Quelles sont vos expériences et votre relation avec les jeux vidéo?
OF : Ça a commencé très jeune, puisque j'ai une grande sœur. Ma première console était une Atari ST, j'ai beaucoup joué à Shufflepuck Café sur cette plateforme. Je pense que ma véritable aventure avec les jeux vidéo a débuté avec la Nintendo 64 et la Game Boy Color. J'adorais Mario 64 et Pokémon Rouge/Bleu, qui est encore le jeu que je préfère entre tous. À part cela, je joue à tous les types de jeux : Les Sims, Assassin's Creed, Death Stranding, Tomb Raider, League of Legends, Guild Wars et beaucoup d'autres.

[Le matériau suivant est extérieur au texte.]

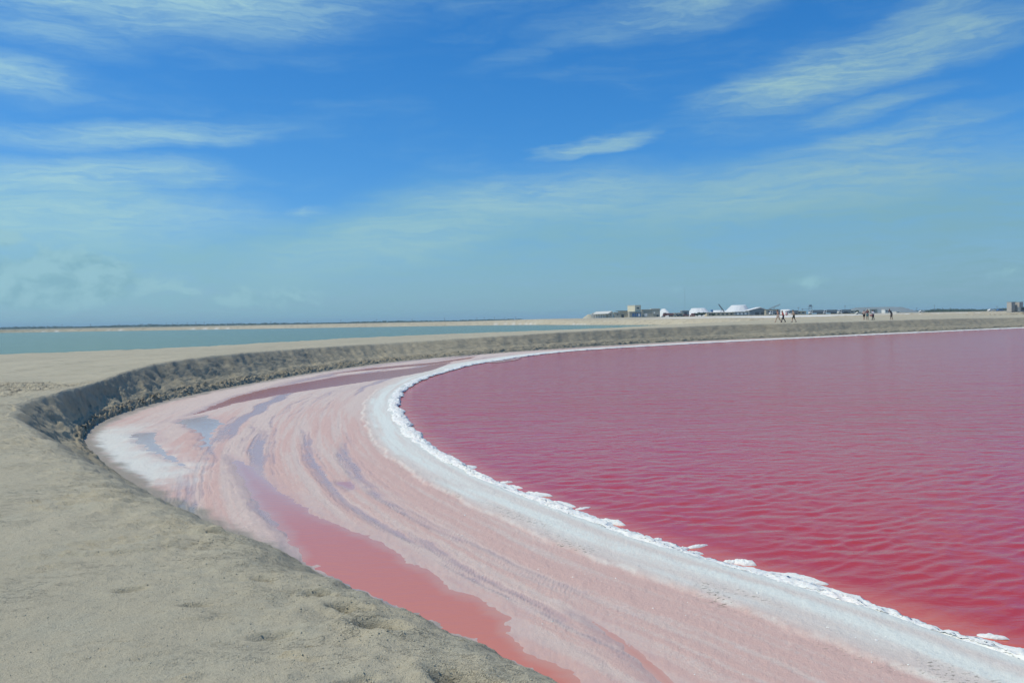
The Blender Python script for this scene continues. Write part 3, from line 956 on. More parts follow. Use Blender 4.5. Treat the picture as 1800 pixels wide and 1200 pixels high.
def foam_patch(x, y, a, b, ang, h, seed, label):
    n, m = 26, 9
    th = np.linspace(0, 2 * math.pi, n, endpoint=False)
    vs, fs = [], []
    out = 1 + 0.45 * fbm(np.cos(th) * 1.6 + seed * 3.1, np.sin(th) * 1.6 + seed, 3, 0.6, seed=160)
    for j in range(m):
        r = 1 - j / (m - 1) * 0.96
        for i in range(n):
            lx, ly = a * r * out[i] * math.cos(th[i]), b * r * out[i] * math.sin(th[i])
            zz = h * math.sqrt(max(0, 1 - r * r)) * (0.6 + 0.8 * abs(float(pn(np.array(lx * 18 + seed), np.array(ly * 18), 163)))) - 0.01
            vs.append((lx * math.cos(ang) - ly * math.sin(ang), lx * math.sin(ang) + ly * math.cos(ang), zz))
    for j in range(m - 1):
        for i in range(n):
            fs.append((j * n + i, j * n + (i + 1) % n, (j + 1) * n + (i + 1) % n, (j + 1) * n + i))
    fs.append(tuple((m - 1) * n + i for i in range(n)))
    ob = mesh('foam_patch', vs, fs, M_FOAM, smooth=True)
    ob.location = (x, y, -0.004)
    tag(ob, label, 'foam patch', 'foam patches afloat beside the shore ridge')


FP = [(-1.10, 16.75, 0.34, 0.20, 20, 0.05), (-0.42, 15.10, 0.42, 0.16, -40, 0.05), (-0.16, 15.2, 0.13, 0.06, 10, 0.03), (-0.05, 14.75, 0.22, 0.10, -35, 0.04),
      (0.32, 14.05, 0.32, 0.13, -10, 0.06), (0.66, 13.35, 0.38, 0.15, -30, 0.05), (1.12, 13.0, 0.15, 0.05, 30, 0.025),
      (1.46, 12.05, 0.24, 0.12, -35, 0.06), (1.98, 11.08, 0.09, 0.05, 20, 0.03), (2.22, 10.62, 0.12, 0.055, 15, 0.035), (2.46, 10.72, 0.16, 0.05, 25, 0.03),
      (2.32, 10.40, 0.14, 0.06, -10, 0.04), (2.88, 9.95, 0.16, 0.09, -30, 0.06), (2.72, 10.0, 0.10, 0.06, 0, 0.04),
      (3.22, 9.42, 0.32, 0.10, -20, 0.045), (3.45, 9.18, 0.17, 0.07, -20, 0.04), (4.55, 7.55, 0.14, 0.05, -20, 0.03)]
ORD = ['first', 'second', 'third', 'fourth', 'fifth', 'sixth', 'seventh', 'eighth', 'ninth', 'tenth', 'eleventh', 'twelfth', 'thirteenth', 'fourteenth',
       'fifteenth', 'sixteenth', 'seventeenth', 'eighteenth', 'nineteenth', 'twentieth', 'twenty-first', 'twenty-second', 'twenty-third', 'twenty-fourth']
FP.sort(key=lambda p: p[0] / p[1])
for i, (x, y, a, b, an, h) in enumerate(FP):
    foam_patch(x, y, a, b, R(an), h, i, '%s white foam patch afloat beside the salt ridge, %s counted from the left' % ('broad' if a > .25 else 'small', ORD[i]))

# ------------------------------------------------------------------ teal pond and the land beyond it
TV = [(-900, -60), (-30, -60), (-20, 10), (-5, 60), (20, 100), (46, 118), (110, 330), (110, 700), (-900, 760)]
o = mesh('teal_pond', [(x, y, -0.3) for x, y in TV], [list(range(len(TV)))], M_TEAL)
tag(o, 'calm teal evaporation pond behind the levee', kind='structure')
FARSHORE = catmull([(27, 116), (33, 135), (48, 200), (70, 290), (72, 336), (55, 383), (32, 444), (2, 525), (-84, 572), (-161, 585), (-266, 616), (-408, 640), (-700, 655), (-1500, 700)], 8)
lt = np.concatenate([np.linspace(R(-60), R(-36), 30, endpoint=False), np.linspace(R(-36), R(37), 900), np.linspace(R(37), R(70), 30)[1:]])
lr = np.exp(np.linspace(math.log(108), math.log(2600), 330))
LTH, LRR = np.meshgrid(lt, lr, indexing='ij')
BX, BY = LRR * np.sin(LTH), LRR * np.cos(LTH)
fsd, farc = sdist(BX, BY, FARSHORE)
fsd = -fsd                                    # + on the land side
csd, _ = sdist(BX, BY, CREST_XY)
rise = 2.22 + 1.05 * sst(430, 540, LRR) * sst(-60, 40, BX) - 0.5 * sst(-60, -320, BX) + 0.55 * sst(70, 120, BX) * sst(150, 210, LRR) * sst(420, 300, LRR)
wobs = 1.4 * fbm(BX * 0.05, BY * 0.05, 3, seed=180)
bank = sst(-1.0, 7.0, fsd + wobs)
lump = fbm(BX * 0.10, BY * 0.07, 4, 0.6, seed=182)
lump2 = np.abs(fbm(BX * 0.35, BY * 0.2, 3, 0.55, seed=184))
LZ = -1.2 + (rise + 1.2) * bank
lump3 = np.abs(fbm(BX * 0.22 + 4, BY * 0.16, 4, 0.6, seed=188))
LZ += bank * (0.16 * lump + 0.75 * (lump3 - 0.22) * sst(300, 180, LRR) + 0.45 * (lump2 - 0.2) * sst(560, 400, LRR)) + 0.25 * np.exp(-((fsd - 6) / 4) ** 2) * lump
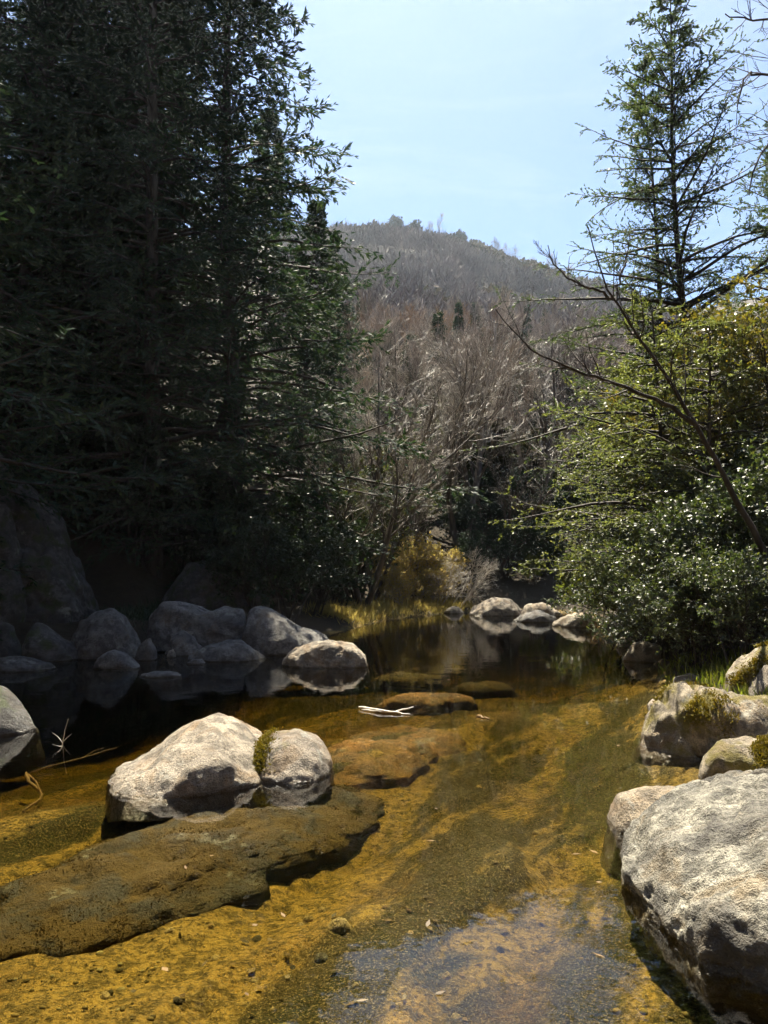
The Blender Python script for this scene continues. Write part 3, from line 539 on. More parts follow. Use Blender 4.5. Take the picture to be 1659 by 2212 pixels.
CEDAR_A = conifer_meshes(11, 17.4, 5.0, clear=0.12, nb=165, ntw=22, nnd=15, r0=0.17, droop=-0.05, rise=0.40, power=0.72, needle_l=0.085, needle_w=0.018, nm='needle_cedar', tw_len=0.22, irregular=0.35)
CEDAR_B = conifer_meshes(12, 17.2, 3.6, clear=0.14, nb=115, ntw=20, nnd=16, r0=0.13, droop=-0.05, rise=0.40, power=0.8, needle_l=0.085, needle_w=0.018, nm='needle_cedar', tw_len=0.22, irregular=0.35)
HEM = conifer_meshes(14, 7.0, 3.0, clear=0.22, nb=70, ntw=20, nnd=18, r0=0.09, droop=-0.06, rise=0.30, power=0.6, needle_l=0.075, needle_w=0.016, nm='needle_light', tw_len=0.25, irregular=0.35)
G_D = 'cedars on the sunny bank'
for x, Y, me, s, rz, lab in [
    (1514, 22.0, CEDAR_A, 1.0, 0.6, 'tallest cedar with straight dark trunk and nodding tip'),
    (1446, 24.5, CEDAR_B, 1.0, 2.2, 'slim cedar just behind the tallest one, nearer the hill'),
    (1680, 28.0, CEDAR_B, 0.95, 4.0, 'cedar at the photo edge behind the golden tree'),
    (1600, 36.0, CEDAR_A, 0.72, 1.1, 'shorter dark cedar low behind the tallest cedar'),
    (1455, 16.8, HEM, 1.0, 0.3, 'young pale cedar spreading feathery boughs over the pool'),
    (1520, 14.6, HEM, 0.85, 4.1, 'pale feathery cedar sapling rising out of the glossy bushes'),
    (1385, 20.0, HEM, 0.9, 1.2, 'small pale cedar with drooping boughs nearest the pool'),
    (1400, 24.0, HEM, 1.15, 2.3, 'pale feathery young cedar nearer the hill'),
    (1750, 24.0, CEDAR_A, 0.9, 2.9, 'cedar mostly out of the photo reaching boughs inward')]:
    tree('cedar_tree', lab, me, ground_at(x, Y), rz, s, G_D)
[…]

Qu'aimeriez-vous dire aux joueurs concernant le développement des jeux vidéo?
OF : Je dirais qu'il y a une grande différence entre jouer à un jeu et développer un jeu. On ne peut pas toujours décider sur quel jeu on travaille, il faut donc voir les choses du point de vue du joueur et pas seulement de son propre point de vue. Il est parfois difficile de se contenter de jouer et de ne pas remarquer tous les détails lorsqu'on sait comment les choses fonctionnent en coulisses. Mais on peut quand même s'amuser et apprécier les jeux, du moins c'est le cas pour moi : je peux encore jouer sans essayer de repérer tous les détails que les développeurs ont inclus dans le jeu.
Quels conseils donneriez-vous à quelqu'un qui veut faire ce que vous faites?
OF : Allez-y, foncez! C'est certainement la meilleure décision que j'ai prise dans ma vie! J'aime vraiment mon travail au quotidien, et même quand c'est difficile, j'ai toujours l'énergie pour passer du temps avec mes amis et discuter de jeux vidéo avec eux.